Thursday, December 21, 2006

Raising J

I get a lot of "how do you manage to raise a child alone ? It must be very hard" from relative strangers but rarely if ever from my friends. One would think people closer to me would have a greater appreciation of the hardship that my situation seemingly entails. After all, they are the ones I call first in a crisis, they have volunteered to come home and stay with J for the night so I could go into work during a major production release.

They remember J's birthday and show up with home made cakes that are too beautiful to eat or send her so many presents that she falls back asleep trying to unwrap all of them first thing on the morning of her birthday. They remember she prefers “real” jazz to smooth jazz and buy her music she will be sure to love.

E, our self-appointed "Activity Director" will send me links to everything J-friendly happening in our town and follow up with reminder e-mails and phone calls to make sure laziness does not overtake my good intentions. Yet for all that, none of them think it is specially hard for a single parent to raise a child. Sure without the village that it takes (and which I am blessed to have around me), it would be but one person even if it were the spouse does not become the deal breaker in the business of raising a child.

There is huge difference being care taker parent who does what it takes to get a child from infancy to adulthood and a “true” parent. I define a true parent as one who strives to discover the best and the worst in their child so they can enhance the inherent good in them and nip the bad at the bud. Their goal is to help their child be a humane, sensitive and self-aware human being. Whether that child ends up being a trophy that they can proudly exhibit is of no concern to a true parent. Being that good and bad are highly subjective terms it is highly likely that two parents cannot even agree on the operating definitions.


My parenting style is very unconventional both by desi and western standards. It would bode ill for my success as a mother to have a partner in raising J, who did not agree with me or worse had ideas that were in stark opposition to mine. I have seen parents in similar circumstances who either fight tooth and nail to have their way if their passion for parenting is strong enough to do so or give up and "settle" for some meaningless middle ground or worse. There are a couple of things that are wrong with this.

If one parent is convinced of the right of their case, to have to cower down to spousal pressure does not make them a strong role model to the kids. However, if they engage in a constant power struggle and open warfare to prove the merits of their ideas and do not give in until allowed to implement them, the kids are likely to view marriage as a state of constant strife which seals the fate of their own relationships as adults.

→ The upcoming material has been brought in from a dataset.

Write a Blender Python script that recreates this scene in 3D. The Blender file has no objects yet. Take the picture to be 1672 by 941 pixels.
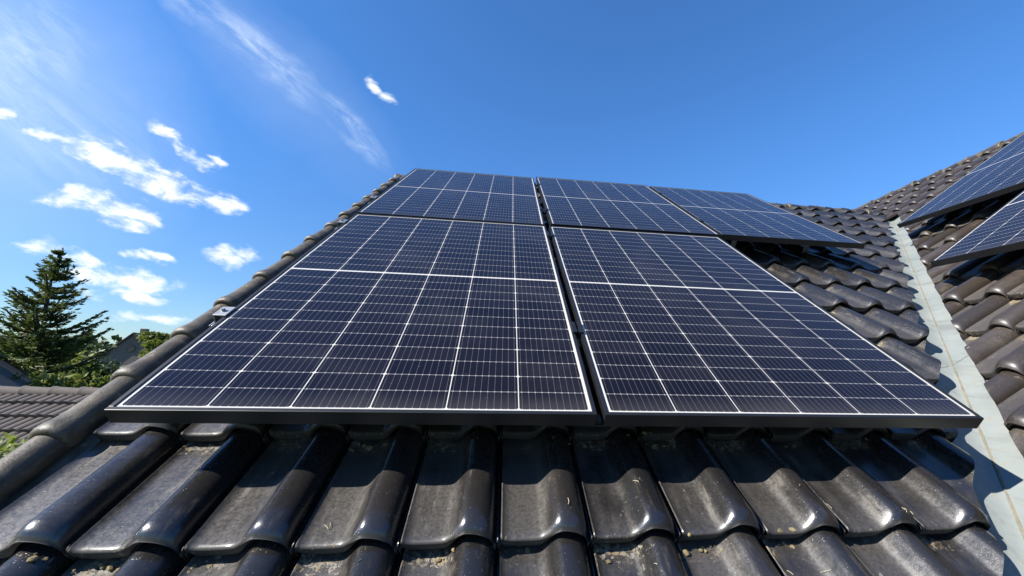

I have seen both fathers and mothers give up on their dreams for their children for the sake of peace in the household. While such compromises do not significantly impair the relationship of the couple, the kids lose out big time. I have had the singular misfortune of knowing several parents with great potential raise non-descript to downright obnoxious kids. It makes me wonder if they would have not fared a whole lot better if the aggrieved parent had taken a stand and decided to go solo if that’s what it took to do right by the children.


Children thrive the most when parents work in perfect tandem and don't differ in child rearing philosophy and practice. When one of the parties is decidedly radical and will not be convinced that the mainstream school of thought is superior to theirs, the two cease to able to function like a seamless team and the kids will make best use of the dissonance to do as they please. A child is also helped most by viewing both parents as strong role models for their sex which tends to possible only when both have the proven ability to take a stand when their ideals are challenged but are not forced to do so as a matter of routine.

In the last five years, I have never had to succumb to pressure from a partner in any decisions involving J. She is not confused about what she is expected to do, between what is important in life and what is not. Despite well meaning advise from all quarters on how I should help J "fit in" and "blend in" with the other kids, I have taught her that it is important never to be like anyone else, not to compare herself or compete with others but to constantly strive for perfection in whatever she does. She knows that we do things differently and our way is best suited for our needs and for what is unique about J. To many men raising a child who will grow up to be an outlier is imminently avoidable not to mention concerning. As a responsible father, they would feel compelled to thwart my efforts in that direction.

To have her ask for roti and subzi to take to school for lunch day after day is a small but symbolic sign that she does not care about running with the herd. When kids ask her what it is she eats and she tells them they would not understand. The best gift I could give her as a mother, is to have her grow up to feel confident about what is intrinsically hers, to feel comfortable in her skin while having the capacity to feel empathy for those who are nothing like her. To have a world of her own, where she can be happy for no reason and would not need props either material or social to validate who she is. Yes, it would be dream come true if I find a man who believes in the things that I do but so far being a single mother has been just what I need to work towards my parenting goals and see J grow up a content person.

2 comments:

Anonymous said...

As a single parent, I empathise with much of what you've said here. I find it quite a relief to have to bring up my son on my own, with no other categorical opinions of what he 'requires'.

Thanks!

Heartcrossings said...

Space Bar - Thanks for stopping by. Glad to hear that another single parents feels as I do about the challenges of raising a child solo.